Là où la « démonstration » atteint des sommets de cynisme, c’est lorsque notre expert en arrive à sa conclusion. À ses yeux, le prix payé est finalement fort modeste au regard du gain obtenu par son camp : « 90 millions d’euros par an, soit un peu plus de 500 euros par cheminot seulement, on mesure à quel point cette grève était disproportionnée par rapport à la nature des enjeux. Qu’on ne vienne pas écrire qu’il n’y a pas de perdants dans ce conflit. Tous les perdants sont ceux qui – fort nombreux – voulaient faire reculer le gouvernement sur les principes mêmes de la réforme, à savoir le passage à 40 ans de cotisations, la décote et l’alignement des pensions sur les prix. » Et d’enfoncer le clou : « Nicolas Sarkozy, secondé par Xavier Bertrand, a réussi l’exploit de racheter un privilège historique à un coût relativement modeste. Qu’une réforme aussi symbolique ait pu être avalisée par une CGT jusque-là arc-boutée sur la défense des “droits acquis” peut entretenir de singulières espérances sur l’avenir. »
Voilà une cohérence de nature à en remontrer à ceux qui prisent tant la « méthode » des négociations.
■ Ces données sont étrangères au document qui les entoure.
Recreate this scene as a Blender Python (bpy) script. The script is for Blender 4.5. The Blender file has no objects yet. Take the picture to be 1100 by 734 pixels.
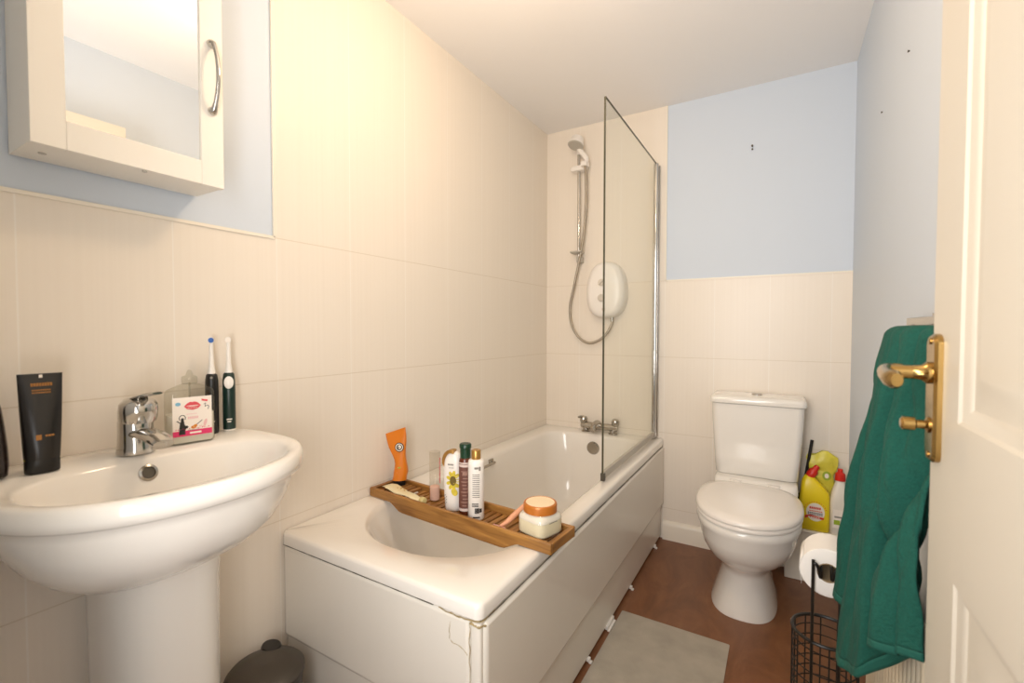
import bpy, bmesh, math, random
from mathutils import Vector, Matrix
from math import pi, sin, cos, radians
random.seed(7)
S = bpy.context.scene
COL = S.collection

# ---------------------------------------------------------------- room measures (metres)
L, W, H = 2.503, 1.502, 2.2976          # back wall y, right wall x, ceiling z
TT, TW, TY = 0.540, 0.700, 0.777         # tub rim height, width, near end
TILE = 1.381                             # top of half-height tiling

# ---------------------------------------------------------------- camera
cam = bpy.data.cameras.new('camera'); cam_o = bpy.data.objects.new('camera', cam); COL.objects.link(cam_o)
yaw, pit, rol = 0.5353, 0.0276, 0.0015
F = Vector((-sin(yaw)*cos(pit), cos(yaw)*cos(pit), -sin(pit)))
R_ = Vector((cos(yaw), sin(yaw), 0)); U_ = R_.cross(F)
R2 = R_*cos(rol) + U_*sin(rol); U2 = -R_*sin(rol) + U_*cos(rol)
M = Matrix((R2, U2, -F)).transposed().to_4x4()
M.translation = Vector((1.2379, 0.0, 1.1247))
cam_o.matrix_world = M
cam.sensor_width = 36; cam.lens = 489.5/1100*36
cam.clip_start = 0.02
cam.dof.use_dof = True; cam.dof.focus_distance = 1.7; cam.dof.aperture_fstop = 4.0
S.camera = cam_o

# ---------------------------------------------------------------- light and exposure
S.view_settings.view_transform = 'Standard'; S.view_settings.look = 'None'
S.view_settings.gamma = 1; S.view_settings.use_curve_mapping = False
S.view_settings.exposure = 0.36
wd = bpy.data.worlds.new('world'); S.world = wd; wd.use_nodes = True
wd.node_tree.nodes['Background'].inputs[0].default_value = (1, 0.95, 0.88, 1)
wd.node_tree.nodes['Background'].inputs[1].default_value = 0.35
def lamp(name, kind, loc, power, col, rot=(0, 0, 0), **kw):
    d = bpy.data.lights.new(name, kind); d.energy = power; d.color = col
    for k, v in kw.items(): setattr(d, k, v)
    o = bpy.data.objects.new(name, d); COL.objects.link(o); o.location = loc; o.rotation_euler = rot
    return o
LAMP = (0.66, 0.98, 2.04)
lamp('ceiling_bulb_light', 'POINT', LAMP, 8.8, (1.0, 0.74, 0.48), shadow_soft_size=0.06)
# added fill lamp beyond the doorway, behind the camera, in place of bounced flash
lamp('doorway_fill_light', 'AREA', (0.92, -0.42, 1.42), 33.0, (0.98, 0.965, 0.955), (radians(116), 0, radians(24)), shape='RECTANGLE', size=0.72, size_y=1.7)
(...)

Le pragmatisme, dont ils créditent parfois le gouvernement, ne perd jamais de vue l’essentiel. En l’occurrence, la conversion du pays à la norme d’un capitalisme plus prédateur que jamais. Comme l’écrit l’inénarrable Marseille, le rachat au rabais des plus grandes conquêtes sociales du salariat est « diablement efficace, dans une France qui se convertit lentement à l’économie de marché ».